For winning in that category, the GhLA was presented with a memento and a citation at a colourful ceremony held in Dubai in the United Arab Emirates (UAE).


The UNPSA is the most prestigious international recognition of excellence in public service.

It rewards the creative achievements and contributions of public service institutions that lead to a more effective and responsive public administration in countries worldwide.

First-ever

The GhLA is the first public sector institution to win the award for Ghana.

The GhLA initiative was among 10 initiatives by public institutions from around the world that were recognised for the 2021 UNPSA.

The award ceremony was co-organised by the UN Department of Economic and Social Affairs (UNDESA) and the government of the UAE.

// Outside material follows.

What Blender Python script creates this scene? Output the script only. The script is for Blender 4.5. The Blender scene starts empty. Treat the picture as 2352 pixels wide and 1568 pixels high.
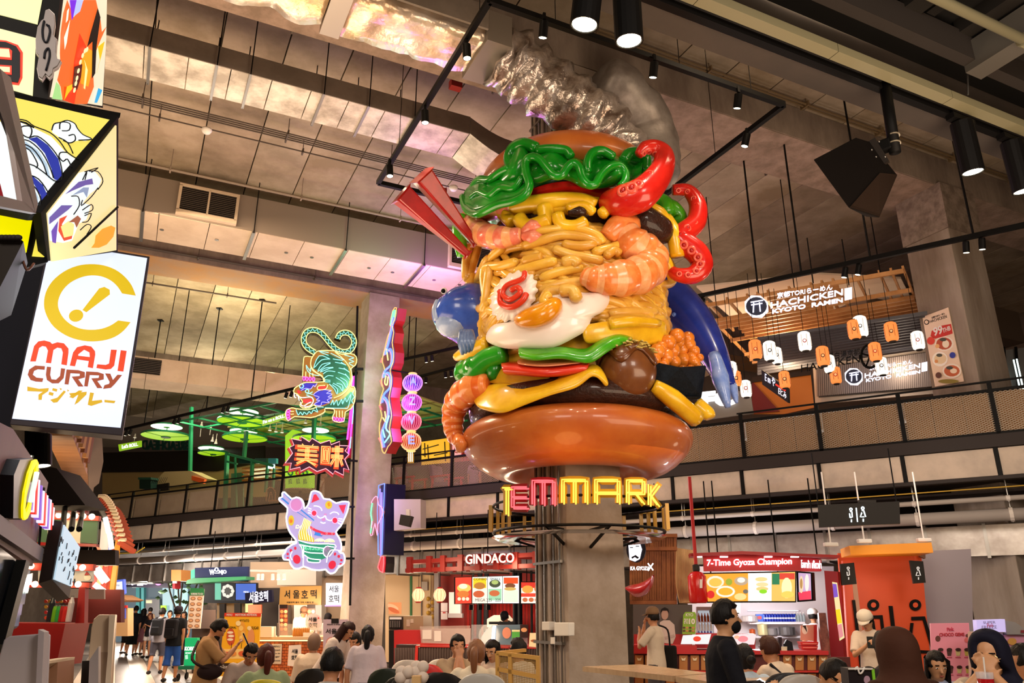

The awards ceremony was held on the theme, “Innovating the future public service: New government models for a new era to reach the Sustainable Development Goals”.

Speaking to the Daily Graphic from Dubai, the Executive Director of the GhLA, Mr Hayford Siaw, who was excited about the award observed that ICT had become one of the important areas to invest in, “and recognising its worth, we at the Ghana Library Authority are meeting the needs of the less privileged learners by taking digitisation to their doorstep”.

He said the GhLA won the award because of the significant impact and success of the deployment of ICT in learning among beneficiaries of the “Mobile ICT project” introduced by the authority.

“The Ghana Library Authority has been working to promote digital literacy outside the brick-and-mortar environment; hence we are not limiting ourselves to only the physical library space but rather aiming to connect Ghanaians to knowledge resources through every possible means. Hands-on mobile ICT class is one of such”, Mr Siaw emphasised.

Giving a background to the project, Mr Siaw said initially the GhLA mobile vans used to carry books to schools and communities for use until 2019 when the First Lady, Mrs Rebecca Akufo-Addo, officially opened the Year of Reading with the handing over of 100 laptop computers to the GhLA by the Ghana Investment Fund for Electronic Communications (GIFEC).

“So, we used those 100 laptops to commence this mobile library project with the existing 10 vans for the then 10 regions,” he explained, adding that the project was basically targeting final year students in senior high schools.

Improvement

He explained that the project did not cover all the final year students throughout the country but a selected few, some of whom never saw a physical computer before.

Mr Siaw said in 2019, 45 schools were covered, in 2020, another 45 schools and in 2021, 48 schools benefited in the project.

Gratitude

The Board Chairperson of GhLA, Dr Helena Asamoah-Hassan, for her part, expressed gratitude to all stakeholders for their support to GhLA to reach that level of recognition.

“This award by the United Nations comes on the back of a similar recognition by the London Book Fair International Excellence Awards earlier in the year as the 2021 Library of the Year,” she remarked.